Penises can be attractive, but yeah, even for someone you don’t know, context is everything.
“If I don’t loudly object to the idea of being sexually attractive to a man, other men might think I’m gay.”
The fear isn’t chiefly about the hypothetical gay viewer, it’s about the heteropatriarchal response to the situation. And, given the historically murderous nature of that response, the fear is not totally irrational.
That’s what I grew up with, in a nutshell. If you don’t think gay stuff is gay then you must be gay. I live literally on the other side of the planet now.
Wait… are you saying the fear is if they don’t loudly decry something as “gay” then they are assumed to be gay and thus risk violence against themselves?
I bet these are the same men who loudly declare #notallmen too…
Its so interesting to me, on the one hand women are lying and sexism isn’t real and just take a compliment jeez, on the other hand if you don’t say #nohomo you’ll get beat up. Thats just mind boggling.
In my school it wasn’t a fear of being perceived as gay, but a fear of physical details passed around the school because it happened a lot.
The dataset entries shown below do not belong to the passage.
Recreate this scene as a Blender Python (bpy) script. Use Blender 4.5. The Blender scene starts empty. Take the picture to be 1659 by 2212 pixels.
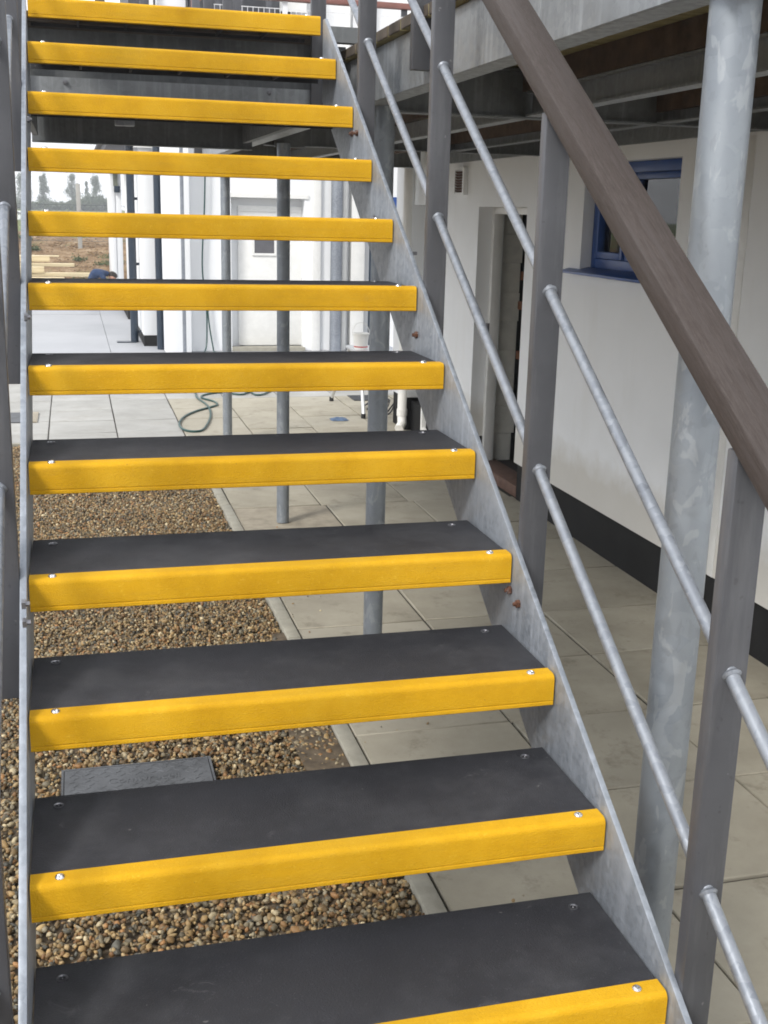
import bpy, bmesh, math, random
import numpy as np
from mathutils import Vector, Matrix, noise as mnoise
R = math.radians
random.seed(7); rng = np.random.default_rng(7)
S = bpy.context.scene
COL = S.collection

# ------------------------------------------------------------------ camera
CAMP = dict(f=2480.4197, c=(0.1116, -1.1953, 1.424), yaw=0.2652, pit=-0.2558, rol=0.025)
def make_camera():
    cd = bpy.data.cameras.new('camera'); co = bpy.data.objects.new('camera', cd); COL.objects.link(co)
    y, p, r = CAMP['yaw'], CAMP['pit'], CAMP['rol']
    fw = Vector((math.sin(y)*math.cos(p), math.cos(y)*math.cos(p), math.sin(p)))
    rt = Vector((math.cos(y), -math.sin(y), 0)); up = rt.cross(fw)
    r2 = rt*math.cos(r)+up*math.sin(r); u2 = -rt*math.sin(r)+up*math.cos(r)
    m = Matrix((r2, u2, -fw)).transposed().to_4x4(); m.translation = Vector(CAMP['c'])
    co.matrix_world = m
    cd.sensor_fit = 'HORIZONTAL'; cd.sensor_width = 36.0; cd.lens = 36.0*CAMP['f']/1659.0
    cd.clip_start = 0.02; cd.clip_end = 1500
    S.camera = co
make_camera()

# ------------------------------------------------------------------ world, sun, exposure
SUN_EL, SUN_AZ = R(40), R(232)        # high behind the viewer's left shoulder, veiled by cloud
w = bpy.data.worlds.new('World'); S.world = w; w.use_nodes = True
nt = w.node_tree; nt.nodes.clear()
out = nt.nodes.new('ShaderNodeOutputWorld'); bg = nt.nodes.new('ShaderNodeBackground')
sky = nt.nodes.new('ShaderNodeTexSky'); sky.sky_type = 'NISHITA'; sky.sun_disc = False
sky.sun_elevation = SUN_EL; sky.sun_rotation = SUN_AZ; sky.dust_density = 2.5; sky.air_density = 1.0
tc = nt.nodes.new('ShaderNodeTexCoord'); mp = nt.nodes.new('ShaderNodeMapping'); mp.inputs['Scale'].default_value = (1, 1, 3)
nz = nt.nodes.new('ShaderNodeTexNoise'); nz.inputs['Scale'].default_value = 2.2; nz.inputs['Detail'].default_value = 7; nz.inputs['Roughness'].default_value = .6
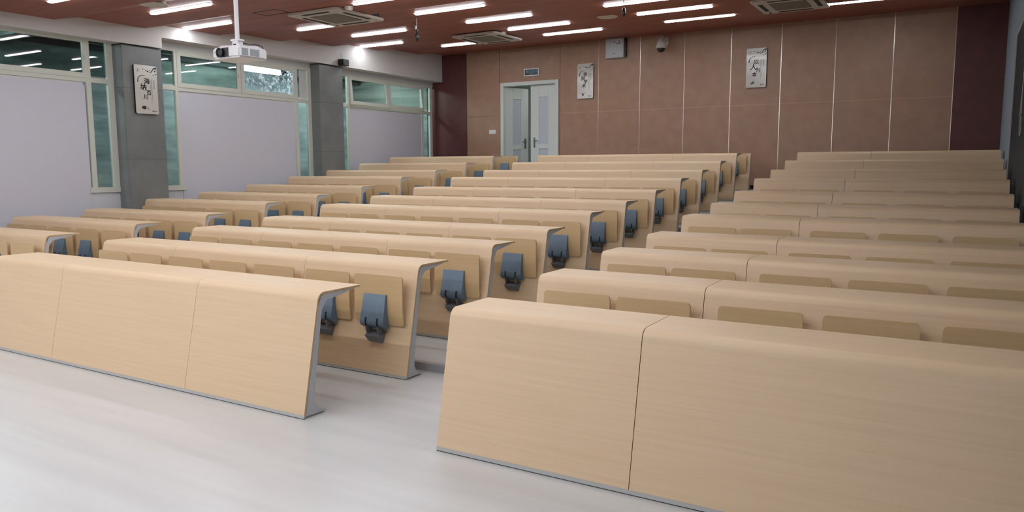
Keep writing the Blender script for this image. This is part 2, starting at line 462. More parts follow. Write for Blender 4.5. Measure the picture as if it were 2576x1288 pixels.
cdm.tube([(XR - .012, 6.17, 2.12), (XR - .012, 6.30, 1.98), (XR - .012, 6.33, 1.93), (XR - .012, 6.22, 1.89), (XR - .012, 6.1, 1.93), (XR - .012, 6.12, 2.0), (XR - .012, 6.17, 2.12)], .004)
cdm.tube([(XR - .012, 6.22, 1.89), (XR - .012, 6.27, 1.8), (XR - .012, 6.2, 1.72), (XR - .012, 6.08, 1.71), (XR - .012, 6.02, 1.8), (XR - .012, 6.1, 1.9)], .004)
tag(cdm.obj('blind_cord', 'rail'), 'thin looped blind cord hanging at the right edge of the picture', 'cord')
wf = MB(); wf.box(XL - .1, XR + .1, YF - .12, YF, -.12, 4.25)
tag(wf.obj('wall_front', 'white_paint', smooth=0), 'plain front wall behind the camera', 'wall', kind='structure')

# ------------------------------------------------------------------ door
dr = thing('door_1', 'white double door in the back wall, left leaf ajar', 'door', (0, YB, DZ0), kind='structure')
f = MB()
fw = .075
f.box(DX0, DX0 + fw, -.025, .14, 0, DZ1 - DZ0).box(DX1 - fw, DX1, -.025, .14, 0, DZ1 - DZ0).box(DX0 + fw, DX1 - fw, -.025, .14, DZ1 - DZ0 - fw, DZ1 - DZ0)
f.obj('door_frame', 'door_paint', dr, smooth=0, bevel=.004)
LW = (DX1 - DX0 - 2 * fw) / 2 - .006; LH = DZ1 - DZ0 - fw - .012
def leaf(x, sgn, ang):
    m = MB(); p0, p1 = sorted((0, sgn * LW))
    # stiles and rails around two glazed panels
    a, b = p0 + .20, p1 - .20
    m.box(p0, a, 0, .04, .004, LH).box(b, p1, 0, .04, .004, LH)
    for z0, z1 in ((.004, .16), (.80, .90), (LH - .24, LH)): m.box(a, b, 0, .04, z0, z1)
    o = m.obj('door_leaf', 'door_paint', dr, smooth=0, bevel=.004, loc=(x, .06, 0))
    o.rotation_euler[2] = ang
    g = MB(); g.box(a - .0, b + .0, .014, .026, .16, .80).box(a, b, .014, .026, .90, LH - .24); g.obj('glass_panel', 'frost', o, smooth=0)
    h = MB(); hx = sgn * (LW - .09)
    h.plate(hx - .02, hx + .02, .82, 1.04, -.008, 0, .018)
    h.tube([(hx, -.008, .965), (hx, -.045, .965), (hx - sgn * .03, -.05, .967), (hx - sgn * .11, -.048, .972)], .009)
    h.tube([(hx, -.008, .87), (hx, -.016, .87)], .012)
    h.obj('door_handle', 'chrome', o, bevel=0)
    return o
leaf(DX0 + fw + .003, 1, math.radians(66))
leaf(DX1 - fw - .003, -1, 0)
vb = MB(); vb.box(-8.2, -5.0, 13.0, 13.1, 1.0, 3.5).box(-8.3, -8.2, YB + .15, 13.1, 1.0, 3.5).box(-5.0, -4.9, YB + .15, 13.1, 1.0, 3.5)
vb.box(-8.3, -4.9, YB + .15, 13.1, .9, 1.0).box(-8.3, -4.9, YB + .15, 13.1, 3.5, 3.6)
tag(vb.obj('wall_lobby', 'corr_pale', smooth=0), 'pale lobby beyond the half open door', 'lobby', kind='structure')
lt = thing('unseen_lobby_lamp', 'unseen lamp added to light the lobby beyond the door', 'lamp', (-6.2, 12.2, 3.5))  # unseen lamp added to brighten the lobby behind the door
b_ = MB(); b_.lathe([(.14, 0), (.15, -.03), (.14, -.05)], (0, 0, 0)); b_.obj('housing', 'white_plastic', lt)
b_ = MB(); b_.lathe([(.13, -.05), (.12, -.08), (.06, -.1)], (0, 0, 0)); b_.obj('diffuser', 'unseen_lobby_lamp', lt)

sw = thing('light_switch', 'pair of white square switches left of the door', 'switch', (-7.495, YB, 2.18))
for s_ in (-1, 1):
    b_ = MB(); b_.plate(s_ * .044 - .042, s_ * .044 + .042, -.042, .042, -.010, -.0002, .006); p = b_.obj('switch_plate', 'white_plastic', sw, smooth=0)
    b_ = MB(); b_.box(s_ * .044 - .028, s_ * .044 + .028, -.014, -.0102, -.028, .028); b_.obj('rocker', 'white_plastic', p, smooth=0, bevel=.002)

# ------------------------------------------------------------------ exit sign
es = thing('exit_sign', 'small dark green exit sign in a white frame above the door', 'sign', (-6.51, YB, 3.392))
b_ = MB(); b_.plate(-.178, .178, -.077, .077, -.035, -.0003, .006); b_.obj('sign_frame', 'white_plastic', es, smooth=0)
b_ = MB(); b_.box(-.158, .158, -.037, -.0352, -.058, .058); pf = b_.obj('sign_panel', 'sign_green', es, smooth=0)
join_text([('安全出口', .068, 0, .014)], 'lettering', pf, 'sign_text', -.0378)
join_text([('EXIT', .034, 0, -.036)], 'lettering', pf, 'sign_text', -.0378)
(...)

Oddly enough the group consensus on homosexuality was better than mine was in high school.
Some time ago I was complaining to my SO about co-ed sports in schools, and that I felt there were certain groups of boys who pretty much ruined all kinds of sports for people who had never played them outside of school.
I still think it’s true, based on what I saw happening in a youth co-ed community basketball league. My husband then told me about a “game” in which one guy would make a circle with his thumb and finger, and the last person to notice would be beaten…
I experienced this firsthand sometime around 4th or 5th grade, when I was first experiencing spontaneous erections (the horror). I must have been seen at the urinal at some point, because I remember an instance where one of those gangs of kids formed around me to interrogate, because it must have gotten around that my penis was rather large. Kids can be pretty harsh.
So often it feels like shows have sex scenes so that the (hetero male) audience can watch. Even the Bilquis scenes play into this a bit. But h ere I found it very un-objectified in that the audience was watching, but the scene was wholly for the characters.
I’m very much enjoying the series so far. Aside from some occasional clunky dialogue, it’s been really fantastic. And I was blown away by Anansi last week. That kind of monologue is just something you don’t see on television.
There is surprisingly little gay sex in popular culture.
One of the many things that disappointed me when reading Walkaway was that gay sex was conspicuously absent. There was every other kind of sex imaginable, even when it didn’t drive the plot (LOL), but no gay sex. I can’t imagine that there wouldn’t have been any male-male sex among any of the main characters, especially in the world Doctorow created. But I guess gay sex is icky so we can’t write about it or talk about it
I’d imagine most guys would outgrow that at some stage, but I honestly don’t know. I see it less an less as I get older, but maybe that’s because I associate with these people less and less.
[quote=“LearnedCoward, post:367, topic:100802”]
So often it feels like shows have sex scenes so that the (hetero male) audience can watch.
I think that the emergence and acceptance of the “Gay Male Gaze” has been huge for heterosexual females. Even now lesbian sex is still being co-opted for straight men. It’s exciting to be seeing depictions of sex morph into other perspectives.